An example of what I got stuck with was if 
looking through the bugs in bugzilla, which may be easy to solve and 
which may be a bit too hard for someone just picking up orca code, is 
there any way we could be pointed to that low hanging fruit to get 
started?

Funny you should mention that. <smile> My goal for today through Monday
is to go through every last one of our bugs, find out what is still
blocked, what needs to be verified, what ain't gonna get fixed any time
soon, what can be fixed now -- and potentially by whom, etc., etc. 

What I was thinking of doing with respect to low-hanging fruit is using
those bugs/RFE's as a vehicle to address the sorts of issues you raise
here. Until I see what all we have on the fruit tree, it's hard to say
what the best approach might be, but a couple of possible scenarios:

1. Members from the community take on the low-hanging fruit and we all
help each other out, asking questions here and/or on bugzilla.

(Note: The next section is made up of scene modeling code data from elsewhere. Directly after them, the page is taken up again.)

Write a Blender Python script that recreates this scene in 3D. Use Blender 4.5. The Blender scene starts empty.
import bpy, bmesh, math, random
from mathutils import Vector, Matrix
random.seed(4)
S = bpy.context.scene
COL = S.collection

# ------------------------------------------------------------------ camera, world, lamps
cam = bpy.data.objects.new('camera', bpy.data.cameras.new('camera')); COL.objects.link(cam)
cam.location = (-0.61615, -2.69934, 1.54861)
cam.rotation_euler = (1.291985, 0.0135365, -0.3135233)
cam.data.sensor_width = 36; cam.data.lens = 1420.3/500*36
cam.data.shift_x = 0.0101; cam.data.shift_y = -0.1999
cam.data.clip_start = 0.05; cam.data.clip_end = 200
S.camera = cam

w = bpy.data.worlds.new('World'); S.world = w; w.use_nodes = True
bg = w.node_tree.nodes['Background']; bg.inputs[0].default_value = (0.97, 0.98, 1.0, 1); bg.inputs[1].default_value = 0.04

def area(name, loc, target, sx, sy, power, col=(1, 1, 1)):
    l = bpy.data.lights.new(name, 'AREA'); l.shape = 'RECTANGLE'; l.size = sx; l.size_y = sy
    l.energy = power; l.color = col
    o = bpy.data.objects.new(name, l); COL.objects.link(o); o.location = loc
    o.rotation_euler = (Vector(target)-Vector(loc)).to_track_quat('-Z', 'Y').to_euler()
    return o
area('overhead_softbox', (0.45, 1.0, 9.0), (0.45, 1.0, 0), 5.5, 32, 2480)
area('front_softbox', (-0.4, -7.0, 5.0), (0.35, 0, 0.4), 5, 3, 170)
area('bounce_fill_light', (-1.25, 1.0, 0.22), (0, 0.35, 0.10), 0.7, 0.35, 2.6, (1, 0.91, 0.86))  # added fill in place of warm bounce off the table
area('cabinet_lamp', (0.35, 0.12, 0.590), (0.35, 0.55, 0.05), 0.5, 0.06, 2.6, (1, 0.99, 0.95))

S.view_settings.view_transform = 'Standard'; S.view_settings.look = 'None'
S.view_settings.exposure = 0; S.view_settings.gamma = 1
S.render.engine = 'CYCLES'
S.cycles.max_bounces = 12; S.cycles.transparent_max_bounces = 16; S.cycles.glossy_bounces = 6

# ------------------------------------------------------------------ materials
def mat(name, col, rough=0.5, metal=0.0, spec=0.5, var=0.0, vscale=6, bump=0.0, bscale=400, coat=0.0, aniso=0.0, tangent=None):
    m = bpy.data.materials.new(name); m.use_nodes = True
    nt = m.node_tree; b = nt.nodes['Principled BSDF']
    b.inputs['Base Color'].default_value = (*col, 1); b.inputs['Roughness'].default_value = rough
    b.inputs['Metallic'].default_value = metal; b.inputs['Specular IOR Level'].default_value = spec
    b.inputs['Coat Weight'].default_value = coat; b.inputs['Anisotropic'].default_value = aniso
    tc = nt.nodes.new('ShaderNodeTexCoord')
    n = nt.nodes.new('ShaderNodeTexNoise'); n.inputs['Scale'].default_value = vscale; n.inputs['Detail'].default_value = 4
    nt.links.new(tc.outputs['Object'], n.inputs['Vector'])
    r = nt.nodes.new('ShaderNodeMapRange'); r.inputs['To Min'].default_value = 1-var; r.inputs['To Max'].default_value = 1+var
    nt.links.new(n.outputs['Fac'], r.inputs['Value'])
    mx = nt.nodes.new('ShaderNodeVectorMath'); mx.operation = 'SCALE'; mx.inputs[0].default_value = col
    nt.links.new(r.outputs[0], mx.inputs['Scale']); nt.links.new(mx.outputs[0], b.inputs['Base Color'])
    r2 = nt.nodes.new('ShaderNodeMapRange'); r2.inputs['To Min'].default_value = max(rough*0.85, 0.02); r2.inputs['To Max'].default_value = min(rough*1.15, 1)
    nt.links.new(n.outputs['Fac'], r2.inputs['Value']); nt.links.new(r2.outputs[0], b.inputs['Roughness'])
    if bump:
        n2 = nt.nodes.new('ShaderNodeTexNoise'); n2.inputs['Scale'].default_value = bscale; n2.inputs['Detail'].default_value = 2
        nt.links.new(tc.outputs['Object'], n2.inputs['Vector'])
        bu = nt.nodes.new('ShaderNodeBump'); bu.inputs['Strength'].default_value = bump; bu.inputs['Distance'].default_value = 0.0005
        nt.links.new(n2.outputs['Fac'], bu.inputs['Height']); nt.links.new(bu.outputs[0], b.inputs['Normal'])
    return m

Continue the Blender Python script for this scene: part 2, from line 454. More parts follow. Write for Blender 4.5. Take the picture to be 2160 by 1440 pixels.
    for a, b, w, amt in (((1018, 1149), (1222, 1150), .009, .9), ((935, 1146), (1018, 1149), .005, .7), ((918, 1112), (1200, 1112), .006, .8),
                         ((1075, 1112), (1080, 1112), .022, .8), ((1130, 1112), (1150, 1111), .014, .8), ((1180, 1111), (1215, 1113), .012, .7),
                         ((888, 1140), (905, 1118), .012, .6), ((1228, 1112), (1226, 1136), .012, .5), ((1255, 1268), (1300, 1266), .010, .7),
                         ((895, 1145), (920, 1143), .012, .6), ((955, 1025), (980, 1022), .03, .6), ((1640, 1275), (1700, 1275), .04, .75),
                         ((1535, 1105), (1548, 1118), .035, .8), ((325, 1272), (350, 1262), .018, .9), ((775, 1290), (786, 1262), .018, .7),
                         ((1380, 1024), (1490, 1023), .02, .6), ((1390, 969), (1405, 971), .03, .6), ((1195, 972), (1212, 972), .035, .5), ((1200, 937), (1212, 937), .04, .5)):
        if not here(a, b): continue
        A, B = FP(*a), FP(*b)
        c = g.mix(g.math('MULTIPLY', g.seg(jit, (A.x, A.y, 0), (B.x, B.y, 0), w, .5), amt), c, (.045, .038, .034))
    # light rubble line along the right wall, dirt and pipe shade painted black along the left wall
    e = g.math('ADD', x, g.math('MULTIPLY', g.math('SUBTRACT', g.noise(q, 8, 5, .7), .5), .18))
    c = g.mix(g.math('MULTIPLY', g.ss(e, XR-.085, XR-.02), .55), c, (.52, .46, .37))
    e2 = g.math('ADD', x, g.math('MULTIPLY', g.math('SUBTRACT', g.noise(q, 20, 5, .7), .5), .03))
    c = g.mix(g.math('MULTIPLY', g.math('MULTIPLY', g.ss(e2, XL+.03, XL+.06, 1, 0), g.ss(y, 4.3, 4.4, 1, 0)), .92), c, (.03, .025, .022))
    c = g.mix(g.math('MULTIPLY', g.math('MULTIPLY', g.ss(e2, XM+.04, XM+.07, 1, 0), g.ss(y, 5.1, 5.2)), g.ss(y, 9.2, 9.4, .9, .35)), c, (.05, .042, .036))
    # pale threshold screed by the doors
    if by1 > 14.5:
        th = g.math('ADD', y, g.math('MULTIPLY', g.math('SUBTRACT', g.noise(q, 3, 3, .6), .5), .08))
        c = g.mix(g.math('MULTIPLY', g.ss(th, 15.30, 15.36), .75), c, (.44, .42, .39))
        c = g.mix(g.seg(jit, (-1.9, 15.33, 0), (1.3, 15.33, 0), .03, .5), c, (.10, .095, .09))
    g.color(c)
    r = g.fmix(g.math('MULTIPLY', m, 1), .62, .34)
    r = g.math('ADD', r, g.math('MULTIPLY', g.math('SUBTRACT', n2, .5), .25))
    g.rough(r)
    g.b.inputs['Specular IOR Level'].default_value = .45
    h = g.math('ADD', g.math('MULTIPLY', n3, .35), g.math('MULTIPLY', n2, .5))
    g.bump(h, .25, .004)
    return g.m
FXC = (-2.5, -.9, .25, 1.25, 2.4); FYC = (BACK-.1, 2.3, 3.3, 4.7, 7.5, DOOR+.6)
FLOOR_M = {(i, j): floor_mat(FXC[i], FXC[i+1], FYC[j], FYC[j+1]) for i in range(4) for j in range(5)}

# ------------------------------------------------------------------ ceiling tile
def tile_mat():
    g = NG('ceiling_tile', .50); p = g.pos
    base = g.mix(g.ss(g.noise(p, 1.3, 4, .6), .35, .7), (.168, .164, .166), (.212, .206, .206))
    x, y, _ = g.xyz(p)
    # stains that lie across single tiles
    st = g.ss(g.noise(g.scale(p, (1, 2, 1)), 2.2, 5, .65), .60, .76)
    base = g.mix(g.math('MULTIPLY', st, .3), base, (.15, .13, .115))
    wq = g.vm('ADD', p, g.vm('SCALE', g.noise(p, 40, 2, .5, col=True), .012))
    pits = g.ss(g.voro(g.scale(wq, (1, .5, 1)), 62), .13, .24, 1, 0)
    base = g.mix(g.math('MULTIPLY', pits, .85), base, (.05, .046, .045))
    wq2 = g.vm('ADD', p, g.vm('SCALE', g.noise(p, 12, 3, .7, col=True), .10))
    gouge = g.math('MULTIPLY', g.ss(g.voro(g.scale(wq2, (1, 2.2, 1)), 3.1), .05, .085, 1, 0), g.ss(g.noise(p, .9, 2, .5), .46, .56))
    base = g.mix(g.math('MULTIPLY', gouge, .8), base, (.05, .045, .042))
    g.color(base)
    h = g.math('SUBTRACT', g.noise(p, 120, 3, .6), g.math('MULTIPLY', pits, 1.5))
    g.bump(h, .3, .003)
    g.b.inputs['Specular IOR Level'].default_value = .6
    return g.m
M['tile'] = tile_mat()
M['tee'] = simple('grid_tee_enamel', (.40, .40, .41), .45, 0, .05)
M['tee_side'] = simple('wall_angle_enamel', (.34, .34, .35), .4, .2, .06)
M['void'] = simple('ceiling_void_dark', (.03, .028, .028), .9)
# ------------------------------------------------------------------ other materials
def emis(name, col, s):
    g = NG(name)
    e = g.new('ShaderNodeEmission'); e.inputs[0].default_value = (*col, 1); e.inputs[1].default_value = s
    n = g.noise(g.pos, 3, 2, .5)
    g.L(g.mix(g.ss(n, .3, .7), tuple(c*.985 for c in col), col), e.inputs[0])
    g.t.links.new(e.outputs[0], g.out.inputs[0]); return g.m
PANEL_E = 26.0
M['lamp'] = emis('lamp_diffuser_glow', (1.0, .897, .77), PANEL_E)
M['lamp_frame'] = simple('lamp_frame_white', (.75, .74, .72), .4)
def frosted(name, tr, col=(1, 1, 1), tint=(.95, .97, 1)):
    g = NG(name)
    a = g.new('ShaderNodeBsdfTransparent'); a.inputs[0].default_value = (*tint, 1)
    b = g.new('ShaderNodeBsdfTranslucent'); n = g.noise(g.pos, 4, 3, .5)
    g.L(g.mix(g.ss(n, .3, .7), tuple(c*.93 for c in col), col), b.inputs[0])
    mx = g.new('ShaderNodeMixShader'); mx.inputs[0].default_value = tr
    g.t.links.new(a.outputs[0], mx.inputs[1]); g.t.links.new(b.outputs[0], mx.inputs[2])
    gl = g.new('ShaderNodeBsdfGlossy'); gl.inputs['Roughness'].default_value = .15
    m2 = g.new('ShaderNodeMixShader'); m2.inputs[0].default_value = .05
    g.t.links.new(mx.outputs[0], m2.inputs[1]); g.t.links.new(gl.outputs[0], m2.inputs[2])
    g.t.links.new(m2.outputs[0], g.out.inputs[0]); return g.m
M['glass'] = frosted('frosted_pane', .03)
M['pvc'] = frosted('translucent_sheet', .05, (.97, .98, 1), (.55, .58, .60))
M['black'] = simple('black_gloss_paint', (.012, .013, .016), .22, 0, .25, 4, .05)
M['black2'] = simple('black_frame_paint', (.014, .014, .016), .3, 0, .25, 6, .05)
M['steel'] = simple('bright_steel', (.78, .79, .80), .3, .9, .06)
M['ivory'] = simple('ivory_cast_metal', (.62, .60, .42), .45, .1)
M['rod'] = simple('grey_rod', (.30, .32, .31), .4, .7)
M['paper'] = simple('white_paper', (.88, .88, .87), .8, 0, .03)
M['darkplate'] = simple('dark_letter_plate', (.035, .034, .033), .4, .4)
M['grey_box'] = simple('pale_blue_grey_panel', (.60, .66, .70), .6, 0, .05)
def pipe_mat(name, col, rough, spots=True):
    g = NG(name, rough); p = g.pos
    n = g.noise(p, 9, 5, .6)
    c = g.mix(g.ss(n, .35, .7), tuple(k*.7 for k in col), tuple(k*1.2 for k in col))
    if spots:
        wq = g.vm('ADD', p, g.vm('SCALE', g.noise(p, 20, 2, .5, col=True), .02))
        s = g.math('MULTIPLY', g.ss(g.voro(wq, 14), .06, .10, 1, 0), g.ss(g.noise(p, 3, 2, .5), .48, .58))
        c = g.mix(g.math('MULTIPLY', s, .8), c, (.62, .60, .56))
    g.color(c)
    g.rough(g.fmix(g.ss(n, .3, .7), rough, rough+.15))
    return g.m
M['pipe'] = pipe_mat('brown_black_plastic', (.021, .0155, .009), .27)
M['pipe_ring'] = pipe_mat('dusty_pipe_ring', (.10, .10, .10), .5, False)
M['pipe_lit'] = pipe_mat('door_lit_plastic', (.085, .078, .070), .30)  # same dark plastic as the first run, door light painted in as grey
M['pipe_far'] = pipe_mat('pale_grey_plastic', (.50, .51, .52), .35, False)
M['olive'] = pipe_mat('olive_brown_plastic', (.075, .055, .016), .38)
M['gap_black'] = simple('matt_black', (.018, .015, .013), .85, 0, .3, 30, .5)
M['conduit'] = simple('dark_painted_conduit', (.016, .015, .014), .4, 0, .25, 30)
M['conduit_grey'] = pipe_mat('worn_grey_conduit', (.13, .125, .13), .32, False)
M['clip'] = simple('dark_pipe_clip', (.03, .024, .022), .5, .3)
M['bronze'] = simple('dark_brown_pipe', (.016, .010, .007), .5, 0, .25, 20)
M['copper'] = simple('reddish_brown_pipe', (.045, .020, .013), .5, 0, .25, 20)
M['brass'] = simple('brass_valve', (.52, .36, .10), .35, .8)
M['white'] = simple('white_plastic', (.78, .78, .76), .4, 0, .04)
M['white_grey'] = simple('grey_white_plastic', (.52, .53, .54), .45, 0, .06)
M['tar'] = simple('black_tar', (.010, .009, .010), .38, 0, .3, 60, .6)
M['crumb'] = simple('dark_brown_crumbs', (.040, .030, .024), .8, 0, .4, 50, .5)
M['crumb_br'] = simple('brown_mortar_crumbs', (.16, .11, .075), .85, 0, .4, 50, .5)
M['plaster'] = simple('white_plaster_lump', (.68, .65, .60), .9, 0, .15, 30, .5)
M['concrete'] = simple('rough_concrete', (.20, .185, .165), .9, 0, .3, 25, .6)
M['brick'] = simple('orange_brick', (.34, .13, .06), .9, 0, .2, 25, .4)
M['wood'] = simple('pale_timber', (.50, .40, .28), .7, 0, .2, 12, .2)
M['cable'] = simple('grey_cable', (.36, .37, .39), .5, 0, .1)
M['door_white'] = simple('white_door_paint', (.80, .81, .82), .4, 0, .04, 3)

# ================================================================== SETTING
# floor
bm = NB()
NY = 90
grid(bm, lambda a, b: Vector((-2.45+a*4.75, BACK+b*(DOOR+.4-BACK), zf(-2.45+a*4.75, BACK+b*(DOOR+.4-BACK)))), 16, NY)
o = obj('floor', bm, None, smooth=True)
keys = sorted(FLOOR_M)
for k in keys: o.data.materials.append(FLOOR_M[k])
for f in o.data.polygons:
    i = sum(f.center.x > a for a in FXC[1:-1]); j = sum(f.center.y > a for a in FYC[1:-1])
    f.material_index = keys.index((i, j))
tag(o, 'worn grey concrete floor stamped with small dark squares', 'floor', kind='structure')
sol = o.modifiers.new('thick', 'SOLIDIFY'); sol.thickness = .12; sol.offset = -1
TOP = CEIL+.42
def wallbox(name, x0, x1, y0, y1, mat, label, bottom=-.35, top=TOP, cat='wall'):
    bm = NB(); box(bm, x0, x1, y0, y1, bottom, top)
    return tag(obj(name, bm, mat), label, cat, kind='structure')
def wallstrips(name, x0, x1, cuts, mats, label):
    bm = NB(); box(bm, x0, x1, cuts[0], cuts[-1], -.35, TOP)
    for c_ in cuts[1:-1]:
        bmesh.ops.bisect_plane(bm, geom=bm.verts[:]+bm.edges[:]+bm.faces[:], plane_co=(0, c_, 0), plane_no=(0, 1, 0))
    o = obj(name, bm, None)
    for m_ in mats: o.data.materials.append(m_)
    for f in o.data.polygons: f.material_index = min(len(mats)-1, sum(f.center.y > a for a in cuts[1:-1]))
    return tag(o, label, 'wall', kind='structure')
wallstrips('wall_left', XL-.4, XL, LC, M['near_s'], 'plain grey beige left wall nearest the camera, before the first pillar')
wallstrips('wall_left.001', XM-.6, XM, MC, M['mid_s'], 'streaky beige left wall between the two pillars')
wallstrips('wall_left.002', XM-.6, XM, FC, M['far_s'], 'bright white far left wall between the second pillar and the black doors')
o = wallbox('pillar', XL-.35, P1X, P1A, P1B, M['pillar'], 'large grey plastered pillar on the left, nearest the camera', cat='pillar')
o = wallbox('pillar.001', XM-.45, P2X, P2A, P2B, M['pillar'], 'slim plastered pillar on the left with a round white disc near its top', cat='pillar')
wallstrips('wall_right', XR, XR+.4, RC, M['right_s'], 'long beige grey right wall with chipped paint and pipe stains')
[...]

2. The fixer (me or someone else) takes the time to write out in detail
exactly how he/she went about identifying the issue, arriving at the
solution, and implementing it, and then shares that here and on the wiki
(i.e. as a tutorial).

What I mean by this is, I understand the orca wiki 
(http://live.gnome.org/Orca) as the main place to start looking, I don't 
think there is a link for the orca manual there.

Feel free to add such a link. It's a community wiki after all. <smile>

Thanks again for your thoughts and ideas. Keep 'em coming!